The tread of literary history is a long way from the epical sagas of the TV streamers. There are, of course, distinctions in the costume drama stakes. There is a discernible fraction of punters who cannot come at anything that smacks of fantasy (or at least nothing short of the art to be found in Shakespeare’s romances): they cannot abide the magic shadow of dragons and broomsticks and whatnot as entertainment. They will revere the old BBC I, Claudius with Derek Jacobi in the title role and Siân Phillips as the wicked empress Livia and they will feel their blood stir at Australia’s Travis Fimmel in Vikings. But they don’t want the abracadabra. Anyone like this who grew up with multiple versions of King Arthur and the Knights of the Round Table saga who belongs to this camp will remember how much they thrilled to the Arthur, Guinevere, Lancelot story, straight from Malory and how off-puttingly different they found all that Holy Grail business, all that suggestion of fantasy and magic and fairytale in the saga of Galahad and Percival and co. None of which is to deny that Wagner – when he takes to it – gives its unearthliness an extraordinary drama but that’s another ball game.

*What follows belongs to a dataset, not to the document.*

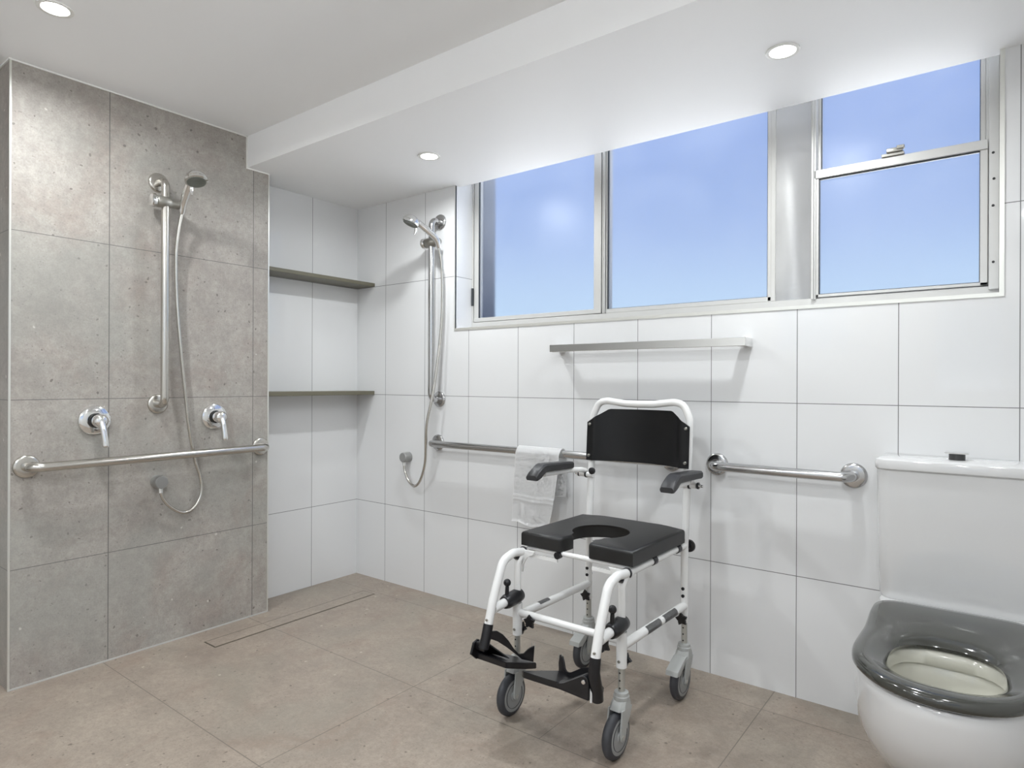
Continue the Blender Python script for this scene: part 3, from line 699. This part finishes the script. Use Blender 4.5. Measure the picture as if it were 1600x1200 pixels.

The great mid-twentieth century novelisation of the King Arthur story T.H. White’s The Once and Future King for all the power of its evocation of Morgan le Fay, the queen of air and darkness, and Merlin teaching Wart, the young Arthur to talk to the birds and bees, is clearly on the side of the storytelling element. And that has room of course – in its broader aspect – for Sir Bedivere throwing Excalibur into the waves and the hand rising up to take it.
It’s the great secular myth of our civilisation though it is everywhere tinged by the spirit of Christendom, as in Guinevere’s mournful words of renunciation to Lancelot. And the King Arthur story – made into the musical Camelot by Lerner and Loewe and beloved of John F. Kennedy – is the great myth of the English-speaking peoples. Hic jacet Arturus Rex Quondom Rex futurus: here lies Arthur, the once and future king.
Well, if you’re into the battleaxe and bravura school of history as blood and rampage and skullduggery, if your tilt is towards Rome and Vikings rather than The Lord of the Rings you’re likely to have been attending to the forty hours or so of The Last Kingdom (available on Netflix) which has just culimated in a movie-length sequel and climax, Seven Kings Must Die. We are johnny-come-latelys to this all-but-never-ending saga but we have become fans of Alexander Dreymon who plays Uhtred of Beddamburg and is accompanied by his fiery lady-love, Emily Cox as Brida.
It’s certainly disconcerting at the outset, in a world when people are blinded at the flick of a vengeful wrist, where characterful old Danes are suddenly set alight as they stampede towards Valhalla, just how metrosexual the younger characters are. You get the odd older actor such as Matthew Macfadyen who has done Shakespeare and has the bearing of traditional military stature. But our hero (once Saxon, then Dane, now willing to obey Alfred) has the sort of youthful beauty designed to appeal to both sexes. And Alfred himself – sleek, dark and mild – is a fair distance from the hulking heroic type (Chris Hemsworth, perhaps, or the younger Russell Crowe) you might expect. In any case The Last Kingdom is pacy enough and invigorated enough to keep anyone fascinated by Bernard Cornwell’s account of how the Celts and Saxons and Danes came to share ‘this England’ watching like hawks.
Just at the moment the world is watching in fear at what may happen in the Sudan as so many people are in dire need of being evacuated. Perhaps this influenced our decision to rent the old 1966 epic Khartoum with Charlton Heston as General Gordon in one of his finest performances (light and British-accented) and Ralph Richardson as Gladstone who does not want to buy into another war but can countenance a rescue operation. The film is intelligently sketched, it teems with impressive detail, it feels historical but – in the most glaring way – it is not Lawrence of Arabia. When Robert Bolt wrote the script for that David Lean epic he knew precisely what he was doing and the story had a spectacular coherence. Khartoum is worth seeing but it reads as a rather grandly intelligent footnote to the history it rehearses.